SHORT TASK
Search the material and gather each line with "part" in it.

GIVEN MATERIAL
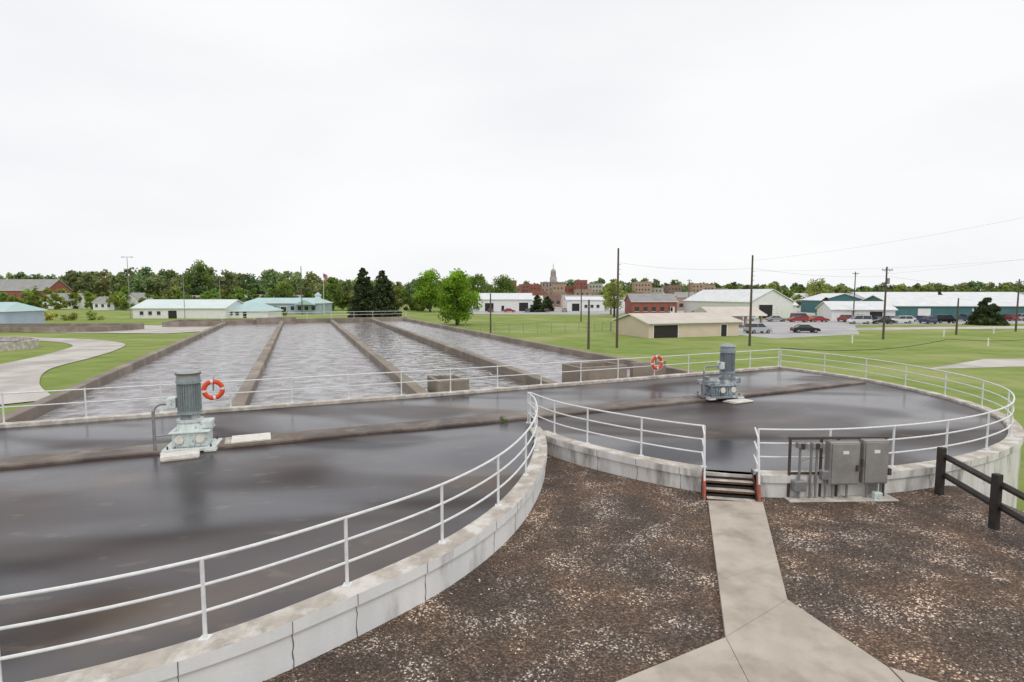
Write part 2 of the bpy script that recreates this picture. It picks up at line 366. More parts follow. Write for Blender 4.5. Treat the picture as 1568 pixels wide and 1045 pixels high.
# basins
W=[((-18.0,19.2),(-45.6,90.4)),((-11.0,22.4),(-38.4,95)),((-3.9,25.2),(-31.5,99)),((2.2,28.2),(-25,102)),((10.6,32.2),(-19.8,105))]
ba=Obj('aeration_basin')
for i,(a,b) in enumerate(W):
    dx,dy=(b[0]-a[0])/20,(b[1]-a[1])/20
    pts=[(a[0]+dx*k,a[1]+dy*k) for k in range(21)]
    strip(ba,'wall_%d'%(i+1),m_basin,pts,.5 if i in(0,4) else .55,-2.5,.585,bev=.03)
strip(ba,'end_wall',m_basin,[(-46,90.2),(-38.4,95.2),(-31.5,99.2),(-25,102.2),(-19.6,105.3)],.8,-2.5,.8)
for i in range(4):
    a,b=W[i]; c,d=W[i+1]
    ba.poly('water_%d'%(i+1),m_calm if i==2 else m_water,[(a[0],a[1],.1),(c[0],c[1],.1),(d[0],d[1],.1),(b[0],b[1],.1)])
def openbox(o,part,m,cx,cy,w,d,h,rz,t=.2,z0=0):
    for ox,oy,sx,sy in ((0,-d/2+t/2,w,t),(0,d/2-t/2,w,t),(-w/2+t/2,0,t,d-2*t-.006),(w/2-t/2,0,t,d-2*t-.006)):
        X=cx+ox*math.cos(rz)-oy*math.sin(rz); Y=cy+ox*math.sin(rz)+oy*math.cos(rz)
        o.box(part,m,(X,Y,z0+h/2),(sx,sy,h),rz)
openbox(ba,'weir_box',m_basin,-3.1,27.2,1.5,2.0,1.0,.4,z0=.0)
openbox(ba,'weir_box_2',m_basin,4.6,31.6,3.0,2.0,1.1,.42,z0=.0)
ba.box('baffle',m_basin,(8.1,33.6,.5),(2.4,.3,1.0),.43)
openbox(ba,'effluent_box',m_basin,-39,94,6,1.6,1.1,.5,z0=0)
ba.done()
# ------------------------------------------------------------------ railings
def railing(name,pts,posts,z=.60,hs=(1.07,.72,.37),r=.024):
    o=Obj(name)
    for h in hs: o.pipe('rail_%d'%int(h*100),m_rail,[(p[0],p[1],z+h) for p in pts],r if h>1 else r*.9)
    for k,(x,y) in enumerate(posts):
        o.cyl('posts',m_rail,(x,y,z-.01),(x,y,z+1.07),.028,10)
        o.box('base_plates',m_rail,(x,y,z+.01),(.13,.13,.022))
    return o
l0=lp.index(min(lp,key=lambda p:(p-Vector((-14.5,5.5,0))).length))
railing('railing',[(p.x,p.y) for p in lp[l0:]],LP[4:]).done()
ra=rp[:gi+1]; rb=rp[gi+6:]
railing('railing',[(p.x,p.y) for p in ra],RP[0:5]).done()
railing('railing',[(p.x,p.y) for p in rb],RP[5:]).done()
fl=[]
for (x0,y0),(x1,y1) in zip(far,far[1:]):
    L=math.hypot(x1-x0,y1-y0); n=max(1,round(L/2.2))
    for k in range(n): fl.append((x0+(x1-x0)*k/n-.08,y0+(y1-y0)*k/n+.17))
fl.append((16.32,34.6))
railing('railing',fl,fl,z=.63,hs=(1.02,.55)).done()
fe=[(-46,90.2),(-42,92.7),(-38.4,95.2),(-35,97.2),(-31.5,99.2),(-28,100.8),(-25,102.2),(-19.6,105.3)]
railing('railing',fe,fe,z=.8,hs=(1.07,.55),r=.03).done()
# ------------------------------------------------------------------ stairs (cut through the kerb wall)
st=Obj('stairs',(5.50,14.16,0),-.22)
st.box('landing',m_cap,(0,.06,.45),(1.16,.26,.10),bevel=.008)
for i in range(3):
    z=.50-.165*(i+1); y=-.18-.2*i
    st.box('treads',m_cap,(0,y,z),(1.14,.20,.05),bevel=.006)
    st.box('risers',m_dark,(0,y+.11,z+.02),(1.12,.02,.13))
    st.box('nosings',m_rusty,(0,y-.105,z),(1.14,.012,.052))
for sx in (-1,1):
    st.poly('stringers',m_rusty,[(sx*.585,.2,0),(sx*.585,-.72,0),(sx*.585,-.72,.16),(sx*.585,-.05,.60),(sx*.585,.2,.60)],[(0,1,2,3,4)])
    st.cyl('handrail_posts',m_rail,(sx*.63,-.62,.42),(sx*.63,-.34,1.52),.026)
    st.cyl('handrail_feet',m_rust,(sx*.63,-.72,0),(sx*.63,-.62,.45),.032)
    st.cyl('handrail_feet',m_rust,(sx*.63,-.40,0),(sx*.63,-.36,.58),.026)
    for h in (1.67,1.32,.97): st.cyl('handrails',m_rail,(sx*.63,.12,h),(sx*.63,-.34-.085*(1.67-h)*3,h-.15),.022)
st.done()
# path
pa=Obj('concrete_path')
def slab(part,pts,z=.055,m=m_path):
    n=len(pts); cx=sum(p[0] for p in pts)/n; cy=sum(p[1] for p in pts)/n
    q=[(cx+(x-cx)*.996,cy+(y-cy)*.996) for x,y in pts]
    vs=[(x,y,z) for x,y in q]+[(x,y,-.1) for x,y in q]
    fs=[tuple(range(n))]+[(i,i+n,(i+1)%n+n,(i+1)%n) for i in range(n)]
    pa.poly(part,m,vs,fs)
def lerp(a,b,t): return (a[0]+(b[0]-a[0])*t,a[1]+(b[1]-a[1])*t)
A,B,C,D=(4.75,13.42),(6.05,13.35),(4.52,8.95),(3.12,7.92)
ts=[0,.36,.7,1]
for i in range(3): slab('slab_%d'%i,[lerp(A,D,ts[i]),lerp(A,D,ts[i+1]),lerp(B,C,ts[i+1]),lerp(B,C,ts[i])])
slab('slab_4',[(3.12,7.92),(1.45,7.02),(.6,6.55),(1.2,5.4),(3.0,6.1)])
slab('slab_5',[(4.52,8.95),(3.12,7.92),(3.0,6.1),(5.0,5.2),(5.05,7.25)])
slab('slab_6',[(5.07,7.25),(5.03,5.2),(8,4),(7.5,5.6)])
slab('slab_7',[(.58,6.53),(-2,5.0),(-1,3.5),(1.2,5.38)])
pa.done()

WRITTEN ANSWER
Write part 2 of the bpy script that recreates this picture. It picks up at line 366. More parts follow. Write for Blender 4.5. Treat the picture as 1568 pixels wide and 1045 pixels high.
def openbox(o,part,m,cx,cy,w,d,h,rz,t=.2,z0=0):
        o.box(part,m,(X,Y,z0+h/2),(sx,sy,h),rz)
def slab(part,pts,z=.055,m=m_path):
    pa.poly(part,m,vs,fs)